Everybody knows it, everbody is trying to adhere to it, everbody believes its one of the golden rules of effective poker playing. But why do good players still seem to lose their bankrolls?
I think its because some poker players (me included) have big egos. After a certain number of years playing this game and more often showing good results, one tends to develop this kind of high and mighty ego. So even if you're losing big, you still think you're just being outdrawn. It never crosses your mind that you're actually being outplayed by smarter & better players.
And sometimes what's worse is you may say to yourself that Bankroll management is for sissy beginners. You're already too good to be affected by something as common and pedestrian as variance. So instead of realizing that you're way in over your head and humbly going down levels. You insist on playing at a level that in your mind you should be beating. But in reality is way above what your bankroll dictates. And much worse, it could even be beyond your skill level.

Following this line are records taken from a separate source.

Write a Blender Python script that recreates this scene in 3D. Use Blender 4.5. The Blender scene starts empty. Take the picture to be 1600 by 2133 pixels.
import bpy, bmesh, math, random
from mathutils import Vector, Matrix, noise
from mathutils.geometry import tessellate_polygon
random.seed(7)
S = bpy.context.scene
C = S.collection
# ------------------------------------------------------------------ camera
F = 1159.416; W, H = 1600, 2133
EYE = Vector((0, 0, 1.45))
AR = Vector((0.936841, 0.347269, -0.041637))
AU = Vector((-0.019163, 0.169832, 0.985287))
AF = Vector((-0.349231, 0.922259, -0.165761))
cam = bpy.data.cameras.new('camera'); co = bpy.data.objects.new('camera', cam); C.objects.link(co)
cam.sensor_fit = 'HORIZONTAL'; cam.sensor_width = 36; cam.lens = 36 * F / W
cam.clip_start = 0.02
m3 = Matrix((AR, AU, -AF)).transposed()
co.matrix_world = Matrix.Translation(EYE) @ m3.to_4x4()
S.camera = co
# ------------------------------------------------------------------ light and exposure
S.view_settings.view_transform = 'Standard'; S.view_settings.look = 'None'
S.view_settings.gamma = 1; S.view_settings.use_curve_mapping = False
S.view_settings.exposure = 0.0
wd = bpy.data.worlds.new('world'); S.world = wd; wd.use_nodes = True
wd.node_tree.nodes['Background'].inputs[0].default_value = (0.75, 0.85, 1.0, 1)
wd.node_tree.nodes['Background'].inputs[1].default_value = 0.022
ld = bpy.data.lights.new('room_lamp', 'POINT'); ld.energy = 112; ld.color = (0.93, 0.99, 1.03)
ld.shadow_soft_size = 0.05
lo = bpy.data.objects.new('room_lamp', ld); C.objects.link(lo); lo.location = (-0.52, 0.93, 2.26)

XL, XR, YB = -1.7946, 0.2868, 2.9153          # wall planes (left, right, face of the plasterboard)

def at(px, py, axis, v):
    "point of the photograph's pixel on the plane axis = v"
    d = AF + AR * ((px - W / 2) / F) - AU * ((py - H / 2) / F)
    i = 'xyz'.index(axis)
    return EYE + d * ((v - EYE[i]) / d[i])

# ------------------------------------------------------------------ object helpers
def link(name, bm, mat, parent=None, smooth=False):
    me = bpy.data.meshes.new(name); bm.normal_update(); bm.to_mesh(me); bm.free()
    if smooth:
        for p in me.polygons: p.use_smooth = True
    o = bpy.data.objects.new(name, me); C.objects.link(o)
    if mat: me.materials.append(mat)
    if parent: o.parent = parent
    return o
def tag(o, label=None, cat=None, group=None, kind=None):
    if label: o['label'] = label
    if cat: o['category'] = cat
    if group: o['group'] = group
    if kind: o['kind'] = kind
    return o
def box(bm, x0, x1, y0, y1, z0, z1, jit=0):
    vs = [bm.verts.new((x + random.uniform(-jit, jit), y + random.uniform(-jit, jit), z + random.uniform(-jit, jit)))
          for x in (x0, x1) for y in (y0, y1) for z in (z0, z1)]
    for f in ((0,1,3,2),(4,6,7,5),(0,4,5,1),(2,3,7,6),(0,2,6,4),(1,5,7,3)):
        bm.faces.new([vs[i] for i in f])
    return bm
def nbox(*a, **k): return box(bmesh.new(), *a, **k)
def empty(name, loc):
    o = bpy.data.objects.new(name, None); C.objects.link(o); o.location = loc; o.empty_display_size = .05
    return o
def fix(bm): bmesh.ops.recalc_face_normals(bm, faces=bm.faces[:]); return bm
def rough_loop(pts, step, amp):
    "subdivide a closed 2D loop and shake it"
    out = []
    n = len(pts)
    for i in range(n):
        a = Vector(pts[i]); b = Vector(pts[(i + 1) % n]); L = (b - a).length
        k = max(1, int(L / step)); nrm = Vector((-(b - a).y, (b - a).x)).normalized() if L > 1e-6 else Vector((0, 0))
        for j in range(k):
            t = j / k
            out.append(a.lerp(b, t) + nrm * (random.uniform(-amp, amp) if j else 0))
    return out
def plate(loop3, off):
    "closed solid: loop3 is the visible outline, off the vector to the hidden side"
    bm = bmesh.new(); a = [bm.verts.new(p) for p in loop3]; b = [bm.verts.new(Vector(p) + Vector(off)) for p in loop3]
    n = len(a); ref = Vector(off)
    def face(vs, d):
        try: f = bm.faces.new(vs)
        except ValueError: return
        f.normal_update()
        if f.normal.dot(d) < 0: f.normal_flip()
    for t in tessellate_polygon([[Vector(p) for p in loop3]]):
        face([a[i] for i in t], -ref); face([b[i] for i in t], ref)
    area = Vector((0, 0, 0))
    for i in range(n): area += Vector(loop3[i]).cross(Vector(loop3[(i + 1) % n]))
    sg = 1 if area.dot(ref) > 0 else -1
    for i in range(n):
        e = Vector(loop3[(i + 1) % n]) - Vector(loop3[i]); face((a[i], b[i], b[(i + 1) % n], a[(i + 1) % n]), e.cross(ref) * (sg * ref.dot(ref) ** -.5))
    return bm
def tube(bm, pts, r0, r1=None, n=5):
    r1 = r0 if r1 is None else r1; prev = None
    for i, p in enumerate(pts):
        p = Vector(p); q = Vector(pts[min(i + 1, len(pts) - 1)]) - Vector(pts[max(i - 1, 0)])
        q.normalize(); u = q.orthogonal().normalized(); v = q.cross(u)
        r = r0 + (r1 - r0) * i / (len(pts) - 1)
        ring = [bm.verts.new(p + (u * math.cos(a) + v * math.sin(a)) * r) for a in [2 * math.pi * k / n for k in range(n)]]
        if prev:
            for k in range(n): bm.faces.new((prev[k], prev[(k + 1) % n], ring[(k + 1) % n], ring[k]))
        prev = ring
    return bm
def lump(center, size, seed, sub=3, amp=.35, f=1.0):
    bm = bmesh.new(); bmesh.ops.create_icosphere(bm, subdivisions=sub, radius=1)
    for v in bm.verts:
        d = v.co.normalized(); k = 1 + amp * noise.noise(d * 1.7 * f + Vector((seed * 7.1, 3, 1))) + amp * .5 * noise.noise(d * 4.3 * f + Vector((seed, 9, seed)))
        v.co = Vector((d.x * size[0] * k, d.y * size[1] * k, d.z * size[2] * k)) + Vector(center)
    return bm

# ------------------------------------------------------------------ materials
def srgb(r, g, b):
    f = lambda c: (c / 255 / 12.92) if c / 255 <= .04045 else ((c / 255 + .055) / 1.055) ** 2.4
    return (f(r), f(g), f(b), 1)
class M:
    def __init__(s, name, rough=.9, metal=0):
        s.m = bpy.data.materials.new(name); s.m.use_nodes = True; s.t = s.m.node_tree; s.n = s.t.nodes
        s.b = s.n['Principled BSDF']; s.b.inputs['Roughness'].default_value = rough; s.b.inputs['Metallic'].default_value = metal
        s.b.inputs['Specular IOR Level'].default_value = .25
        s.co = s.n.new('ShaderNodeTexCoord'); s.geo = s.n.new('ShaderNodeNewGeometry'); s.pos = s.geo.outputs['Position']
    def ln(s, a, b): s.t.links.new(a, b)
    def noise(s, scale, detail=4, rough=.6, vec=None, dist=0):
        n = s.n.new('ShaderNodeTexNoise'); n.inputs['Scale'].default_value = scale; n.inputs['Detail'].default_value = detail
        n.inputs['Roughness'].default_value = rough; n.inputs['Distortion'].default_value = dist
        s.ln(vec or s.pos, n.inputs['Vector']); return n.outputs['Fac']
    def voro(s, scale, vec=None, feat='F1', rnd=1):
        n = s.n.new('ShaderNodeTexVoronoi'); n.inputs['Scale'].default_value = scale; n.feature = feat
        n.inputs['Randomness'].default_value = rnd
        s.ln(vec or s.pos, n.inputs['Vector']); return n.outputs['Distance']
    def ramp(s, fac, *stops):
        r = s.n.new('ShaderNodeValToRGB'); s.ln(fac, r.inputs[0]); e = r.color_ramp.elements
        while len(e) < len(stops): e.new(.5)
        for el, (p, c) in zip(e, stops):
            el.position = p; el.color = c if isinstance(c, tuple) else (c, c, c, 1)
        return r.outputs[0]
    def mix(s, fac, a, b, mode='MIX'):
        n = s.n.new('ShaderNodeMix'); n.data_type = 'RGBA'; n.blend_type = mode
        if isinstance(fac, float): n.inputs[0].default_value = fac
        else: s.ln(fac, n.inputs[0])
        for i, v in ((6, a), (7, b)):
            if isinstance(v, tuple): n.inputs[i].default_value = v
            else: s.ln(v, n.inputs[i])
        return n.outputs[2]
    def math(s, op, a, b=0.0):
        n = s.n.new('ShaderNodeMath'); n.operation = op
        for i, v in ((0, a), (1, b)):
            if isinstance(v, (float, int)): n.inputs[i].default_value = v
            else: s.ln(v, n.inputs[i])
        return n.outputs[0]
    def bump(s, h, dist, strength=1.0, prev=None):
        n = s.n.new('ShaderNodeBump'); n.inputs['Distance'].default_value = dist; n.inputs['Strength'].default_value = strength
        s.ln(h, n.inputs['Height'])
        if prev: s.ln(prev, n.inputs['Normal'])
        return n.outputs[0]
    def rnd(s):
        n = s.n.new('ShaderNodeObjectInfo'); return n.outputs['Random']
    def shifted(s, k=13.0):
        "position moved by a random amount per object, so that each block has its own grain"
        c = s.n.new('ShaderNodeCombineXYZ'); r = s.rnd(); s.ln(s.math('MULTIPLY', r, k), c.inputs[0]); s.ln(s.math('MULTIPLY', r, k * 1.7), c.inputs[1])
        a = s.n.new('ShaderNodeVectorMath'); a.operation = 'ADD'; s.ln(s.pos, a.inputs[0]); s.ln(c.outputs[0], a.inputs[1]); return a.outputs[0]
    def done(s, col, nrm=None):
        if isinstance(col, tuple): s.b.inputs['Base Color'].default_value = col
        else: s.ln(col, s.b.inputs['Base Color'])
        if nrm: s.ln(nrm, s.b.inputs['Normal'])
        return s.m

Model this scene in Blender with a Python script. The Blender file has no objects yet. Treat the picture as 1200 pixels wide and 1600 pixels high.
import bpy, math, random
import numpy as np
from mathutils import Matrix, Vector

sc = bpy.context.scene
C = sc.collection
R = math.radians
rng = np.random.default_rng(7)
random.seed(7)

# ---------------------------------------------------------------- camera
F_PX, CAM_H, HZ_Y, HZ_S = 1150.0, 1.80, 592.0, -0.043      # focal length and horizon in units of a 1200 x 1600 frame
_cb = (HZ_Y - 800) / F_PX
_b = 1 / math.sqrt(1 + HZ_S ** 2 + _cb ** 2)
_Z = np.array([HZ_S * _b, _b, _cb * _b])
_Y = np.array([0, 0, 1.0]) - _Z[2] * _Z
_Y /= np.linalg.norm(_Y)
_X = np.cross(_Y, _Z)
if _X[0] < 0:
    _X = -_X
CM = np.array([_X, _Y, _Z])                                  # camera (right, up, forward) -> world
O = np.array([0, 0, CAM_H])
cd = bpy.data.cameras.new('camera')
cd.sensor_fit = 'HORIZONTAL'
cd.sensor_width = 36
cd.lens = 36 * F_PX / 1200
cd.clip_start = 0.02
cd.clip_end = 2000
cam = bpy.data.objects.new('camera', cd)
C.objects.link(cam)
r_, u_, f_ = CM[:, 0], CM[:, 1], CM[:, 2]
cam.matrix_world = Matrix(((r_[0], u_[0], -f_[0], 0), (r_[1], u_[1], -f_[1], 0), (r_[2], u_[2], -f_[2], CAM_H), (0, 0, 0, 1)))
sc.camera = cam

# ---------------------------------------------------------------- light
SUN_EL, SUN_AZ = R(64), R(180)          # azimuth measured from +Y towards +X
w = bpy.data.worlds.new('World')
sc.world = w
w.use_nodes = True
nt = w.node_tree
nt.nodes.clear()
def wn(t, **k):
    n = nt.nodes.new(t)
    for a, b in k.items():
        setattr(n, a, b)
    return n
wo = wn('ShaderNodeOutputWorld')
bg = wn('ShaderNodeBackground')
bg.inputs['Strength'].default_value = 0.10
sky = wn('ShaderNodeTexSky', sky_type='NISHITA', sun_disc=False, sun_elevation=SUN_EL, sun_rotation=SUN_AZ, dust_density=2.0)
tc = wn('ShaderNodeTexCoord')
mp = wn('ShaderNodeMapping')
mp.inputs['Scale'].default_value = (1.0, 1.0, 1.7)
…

You may think you're good just because you won a big tournament before or cleaned up the same cash game level last month, but long term results is what eventually matters. You cannot proclaim yourself to be the best player in the world but show squat in your balance sheet at the end of the day.
So that's basically my convoluted point. A good poker player is humble enough to know when they're beat and will show willingness to go back to the drawing board to plug the leaks. More than bankroll management. Sometimes, it's actually more ego management that is needed by most of us.